[Begin]

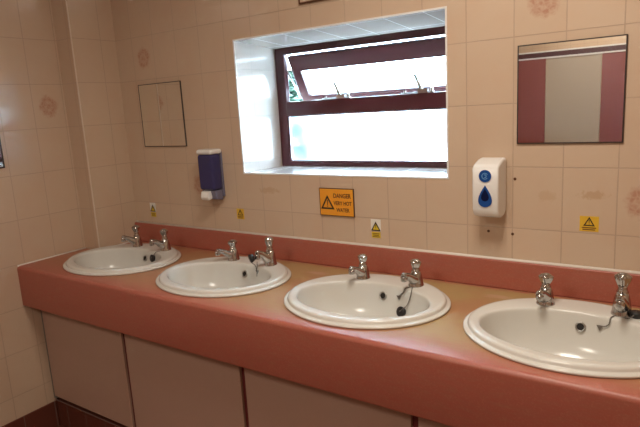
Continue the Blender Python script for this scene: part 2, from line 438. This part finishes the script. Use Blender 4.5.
# ------------------------------------------------------------------ vanity: counter, panels, plinth
BX = [-0.592, 0.030, 0.662, 1.286]       # basin centres
BY, BA, BBb = -0.310, 0.281, 0.237
ZT = Z(-0.406)                            # counter top
YF = -0.585; ZAP = Z(-0.594)
bm = bmesh.new()
prof = [(-0.0, ZT)]                       # (y, z) outline: top, rounded nosing, apron, back underside
prof = [(-0.002, ZT - 0.03), (-0.002, ZT)]
for k in range(0, 7):
    a = k / 6 * PI / 2; r = 0.014
    prof.append((YF + r - r * math.sin(a), ZT - r + r * math.cos(a)))
for k in range(0, 4):
    a = k / 3 * PI / 2; r = 0.006
    prof.append((YF + r - r * math.cos(a), ZAP + r - r * math.sin(a)))
prof += [(YF + 0.028, ZAP), (YF + 0.028, ZT - 0.03)]
ends = [[bm.verts.new((x, y, z)) for y, z in prof] for x in (XL + 0.001, XR - 0.001)]
bm.faces.new(ends[0]); bm.faces.new(ends[1][::-1])
for i in range(len(prof)):
    j = (i + 1) % len(prof); bm.faces.new((ends[0][i], ends[1][i], ends[1][j], ends[0][j]))
ct = obj('countertop', bm, M['laminate'])
cut = bmesh.new()
for cx in BX:
    lathe(cut, [(1, ZT - 0.2), (1, ZT + 0.1)], 64)
    for v in cut.verts[-128:]:
        v.co = Vector((cx + v.co.x * (BA - 0.018), BY + v.co.y * (BBb - 0.018), v.co.z))
box(cut, XL - 0.05, XB + 0.001, YB - 0.001, 0.05, ZT - 0.2, ZT + 0.1)
co = obj('cutter', cut, M['laminate'])
bo = ct.modifiers.new('cut', 'BOOLEAN'); bo.operation = 'DIFFERENCE'; bo.object = co; bo.solver = 'EXACT'
dg = bpy.context.evaluated_depsgraph_get()
me = bpy.data.meshes.new_from_object(ct.evaluated_get(dg))
ct.modifiers.clear(); ct.data = me
bpy.data.objects.remove(co)
for p in me.polygons: p.use_smooth = False
eb = ct.modifiers.new('smooth', 'EDGE_SPLIT'); eb.split_angle = math.radians(35)
for p in me.polygons: p.use_smooth = True
tag(ct, 'long terracotta red laminate worktop with yellow worn patches holding four basins', 'worktop')

bm = bmesh.new(); box(bm, XB + 0.001, XR - 0.001, -0.019, 0.0, ZT, Z(-0.309))
bs = obj('backsplash', bm, M['laminate_red'], bevel=0.004)
tag(bs, 'low terracotta red upstand along the tiled wall behind the basins', 'upstand')
bm = bmesh.new(); tube(bm, [(XB + 0.001, -0.006, Z(-0.308)), (XR - .001, -0.006, Z(-0.308))], 0.0065, 8)
struct('trim_3', bm, M['seal'], smooth=True)
bm = bmesh.new(); tube(bm, [(XL + 0.001, YF + 0.004, ZT + .001), (XL + 0.001, YB, ZT + 0.001)], 0.0045, 8)
struct('trim_4', bm, M['seal'], smooth=True)
bm = bmesh.new(); tube(bm, [(XB, YB, ZT + 0.001), (XB, -0.02, ZT + 0.001)], 0.004, 8)
struct('trim_5', bm, M['seal'], smooth=True)

PY = -0.512
pz0, pz1 = Z(-1.072), ZT - 0.032
seams = [-0.968, -0.367, 0.282, 0.925, 1.578, 2.236]
vc = thing('vanity_cabinet', 'long beige panelled cabinet with dark red gaps under the terracotta worktop', 'cabinet', (0.6, PY, 0))
def world_child(o, par):
    o.parent = par; o.matrix_parent_inverse = Matrix.Translation(-Vector(par.location)); return o
for i in range(5):
    world_child(obj('panel', B(seams[i] + (0.011 if i else 0), seams[i + 1] - 0.011, PY - 0.004, PY + 0.008, pz0, pz1), M['panel'], bevel=0.0015), vc)
for i, x in enumerate(seams[1:-1]):
    p = world_child(obj('post', B(x - 0.028, x + 0.028, PY + 0.008, PY + 0.06, 0.0, pz1), M['post']), vc)
    p['label'] = 'dark red post showing between two beige panels'
struct('trim_6', B(XL, seams[0] - 0.001, PY + 0.002, PY + 0.03, ZO - 1.09, pz1), M['grey_seal'])
bm = bmesh.new(); box(bm, XL + 0.0005, XR - 0.001, PY + 0.006, PY + 0.03, 0.0, ZO - 1.099)
struct('baseboard_back', bm, M['brown_tile_x'], bevel=0.003)

# ------------------------------------------------------------------ basins
def smooth01(t): t = min(max(t, 0), 1); return t * t * (3 - 2 * t)
IC, IA, IB = -0.028, 0.229, 0.152        # inner bowl opening, offset towards the room
def basin(cx, label):
    t = thing('wash_basin', label, 'basin', (cx, BY, ZT), 0, 'oval white basins let into the worktop')
    n = 64
    q = lambda d, z, oy=0.0: (BA - d, BBb - d, oy, z)
    p = lambda d, z, oy=0.0: (IA - d, IB - d * 0.8, IC + oy, z)
    rings = [q(.02, -0.012), q(.004, 0.0006), q(0, 0.0025), q(0, 0.0065), q(.0015, 0.0088), q(.010, 0.0098), q(.0125, 0.0102), q(.0135, 0.0125), q(.0145, 0.0180), q(.0175, 0.0212), q(.024, 0.0228), q(.030, .0226, -.001),
             p(-.010, .0212, .003), p(-.004, .0198), p(-.001, .0172), p(.0015, .0120), p(.004, -.004), p(.009, -.026), p(.018, -.056), p(.034, -.086), p(.062, -.110), p(.105, -.125), p(.160, -.132),
             (0.026, 0.026, IC, -0.136), (0.0225, 0.0225, IC, -0.138)]
    bm = bmesh.new(); prev = None
    for a, b, oy, z in rings:
        ring = [bm.verts.new((a * math.cos(2 * PI * k / n), oy + b * math.sin(2 * PI * k / n), z)) for k in range(n)]
        if prev:
            for k in range(n): bm.faces.new((prev[k], prev[(k + 1) % n], ring[(k + 1) % n], ring[k]))
        prev = ring
    b = obj('bowl', bm, M['ceramic'], t, smooth=True, subsurf=1)
    bm = bmesh.new(); lathe(bm, [(0.032, 0.0), (0.032, 0.003), (0.024, 0.004), (0.022, -0.001)], 24, org=(0, IC, -0.1375))
    wst = obj('waste', bm, M['dull_chrome'], t, smooth=True)
    bm = bmesh.new(); lathe(bm, [(0.0215, 0.0), (0.0215, 0.0015)], 20, org=(0, IC, -0.138))
    obj('waste_hole', bm, M['hole'], wst)
    # overflow in the back wall of the bowl
    ax = Vector((0, -1, 0.42)).normalized(); og = Vector((0.006, IC + IB - 0.0085, -0.020))
    bm = bmesh.new(); lathe(bm, [(0.0140, -0.006), (0.0140, 0.0025), (0.0115, 0.0035), (0.0095, 0.002), (0.0090, -0.003)], 24, axis=ax, org=og, cap=False)
    ov = obj('overflow', bm, M['dull_chrome'], t, smooth=True)
    bm = bmesh.new(); lathe(bm, [(0.0095, 0.0), (0.0095, 0.0012)], 20, axis=ax, org=og)
    obj('overflow_hole', bm, M['hole'], ov)
    return t
bl = ['oval white wash basin nearest the tiled left wall, first of the row', 'oval white wash basin second from the left, below the violet soap dispenser',
      'oval white wash basin third from the left with black plug lying in its bowl', 'oval white wash basin at the right, cut by the photo edge']
for cx, l in zip(BX, bl): basin(cx, l)

# ------------------------------------------------------------------ pillar taps
def tap(x, y, rot, label, tall=0.0, sc=1.0, sz=1.0):
    t = thing('pillar_tap', label, 'tap', (x, y, ZT + 0.0205), rot, 'chrome pillar taps')
    t.scale = (sc, sc, sz)
    bm = bmesh.new()
    lathe(bm, [(0.0255, -0.004), (0.0255, 0.003), (0.0240, 0.006), (0.0230, 0.012), (0.0215, 0.022), (0.0195, 0.034), (0.0165, 0.043), (0.0135, 0.048)], 28)
    obj('body', bm, M['chrome'], t, smooth=True)
    bm = bmesh.new()
    pts = smooth_path([(0, 0.000, 0.019), (0, -0.018, 0.026), (0, -0.040, 0.040), (0, -0.060, 0.0485), (0, -0.071, 0.0465)], 4)
    rr = [0.019, 0.0188, 0.0182, 0.0175, 0.0165, 0.0152, 0.0138, 0.0125, 0.0113, 0.0104, 0.0098, 0.0096, 0.010, 0.0108, 0.0112, 0.0102, 0.006]
    tube(bm, pts, rr, 14)
    sp = obj('spout', bm, M['chrome'], t, smooth=True)
    bm = bmesh.new(); lathe(bm, [(0.009, 0.002), (0.0108, -0.003), (0.0108, -0.012), (0.0095, -0.0145), (0.0085, -0.0145), (0.008, -0.009)], 18, org=(0, -0.067, 0.0465))
    obj('nozzle', bm, M['chrome'], sp, smooth=True)
    h = 0.047
    bm = bmesh.new(); lathe(bm, [(0.0135, h - .001), (0.0148, h + 0.003), (0.0125, h + 0.007), (0.0112, h + 0.010 + tall * 0.5), (0.0122, h + 0.013 + tall)], 24)
    obj('bonnet', bm, M['chrome'], t, smooth=True)
    h2 = h + 0.011 + tall
    bm = bmesh.new()
    lathe(bm, [(0.0105, h2), (0.0125, h2 + 0.004), (0.0165, h2 + 0.012), (0.0185, h2 + 0.018), (0.0180, h2 + 0.022), (0.0135, h2 + 0.0245), (0.0128, h2 + 0.0262)], 40, lobes=(4, 0.13))
    hd = obj('handle', bm, M['chrome'], t, smooth=True)
    bm = bmesh.new(); lathe(bm, [(0.0085, h2 + 0.0255), (0.0085, h2 + 0.0275), (0.005, h2 + 0.0285)], 18)
    obj('handle_cap', bm, M['dull_chrome'], hd, smooth=True)
    return t
TY = -0.158
ords = ['first basin by the tiled left wall', 'second basin below the violet dispenser', 'third basin with the black plug in it', 'basin cut by the right edge']
TD = 0.100
spec = [  # x, turn, raised head, width scale, height scale
    (-0.678, -0.40, 0.008, 0.95, 1.10), (-0.476, -0.25, 0.004, 0.98, 1.12), (-0.052, -0.50, 0.0, 1.0, 1.0), (0.147, -0.12, 0.004, 1.02, 1.28),
    (0.572, -0.12, 0.0, 1.0, 1.02), (0.776, -0.15, 0.0, 1.05, 1.06), (1.190, -0.02, 0.0, 1.04, 1.08), (1.389, 0.03, 0.004, 1.06, 1.32)]
for i, (x, rot, tall, sc, sz) in enumerate(spec):
    side = 'left' if i % 2 == 0 else 'right'
    tap(x, TY, rot, 'chrome pillar tap on the %s of the %s' % (side, ords[i // 2]), tall, sc, sz)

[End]

• Exercise instructions: Restate the data word for word from its first line through the line with "tag(ct, 'long terracotta", leaving out any picture along the way.

• Correct response:
Continue the Blender Python script for this scene: part 2, from line 438. This part finishes the script. Use Blender 4.5.
# ------------------------------------------------------------------ vanity: counter, panels, plinth
BX = [-0.592, 0.030, 0.662, 1.286]       # basin centres
BY, BA, BBb = -0.310, 0.281, 0.237
ZT = Z(-0.406)                            # counter top
YF = -0.585; ZAP = Z(-0.594)
bm = bmesh.new()
prof = [(-0.0, ZT)]                       # (y, z) outline: top, rounded nosing, apron, back underside
prof = [(-0.002, ZT - 0.03), (-0.002, ZT)]
for k in range(0, 7):
    a = k / 6 * PI / 2; r = 0.014
    prof.append((YF + r - r * math.sin(a), ZT - r + r * math.cos(a)))
for k in range(0, 4):
    a = k / 3 * PI / 2; r = 0.006
    prof.append((YF + r - r * math.cos(a), ZAP + r - r * math.sin(a)))
prof += [(YF + 0.028, ZAP), (YF + 0.028, ZT - 0.03)]
ends = [[bm.verts.new((x, y, z)) for y, z in prof] for x in (XL + 0.001, XR - 0.001)]
bm.faces.new(ends[0]); bm.faces.new(ends[1][::-1])
for i in range(len(prof)):
    j = (i + 1) % len(prof); bm.faces.new((ends[0][i], ends[1][i], ends[1][j], ends[0][j]))
ct = obj('countertop', bm, M['laminate'])
cut = bmesh.new()
for cx in BX:
    lathe(cut, [(1, ZT - 0.2), (1, ZT + 0.1)], 64)
    for v in cut.verts[-128:]:
        v.co = Vector((cx + v.co.x * (BA - 0.018), BY + v.co.y * (BBb - 0.018), v.co.z))
box(cut, XL - 0.05, XB + 0.001, YB - 0.001, 0.05, ZT - 0.2, ZT + 0.1)
co = obj('cutter', cut, M['laminate'])
bo = ct.modifiers.new('cut', 'BOOLEAN'); bo.operation = 'DIFFERENCE'; bo.object = co; bo.solver = 'EXACT'
dg = bpy.context.evaluated_depsgraph_get()
me = bpy.data.meshes.new_from_object(ct.evaluated_get(dg))
ct.modifiers.clear(); ct.data = me
bpy.data.objects.remove(co)
for p in me.polygons: p.use_smooth = False
eb = ct.modifiers.new('smooth', 'EDGE_SPLIT'); eb.split_angle = math.radians(35)
for p in me.polygons: p.use_smooth = True
tag(ct, 'long terracotta red laminate worktop with yellow worn patches holding four basins', 'worktop')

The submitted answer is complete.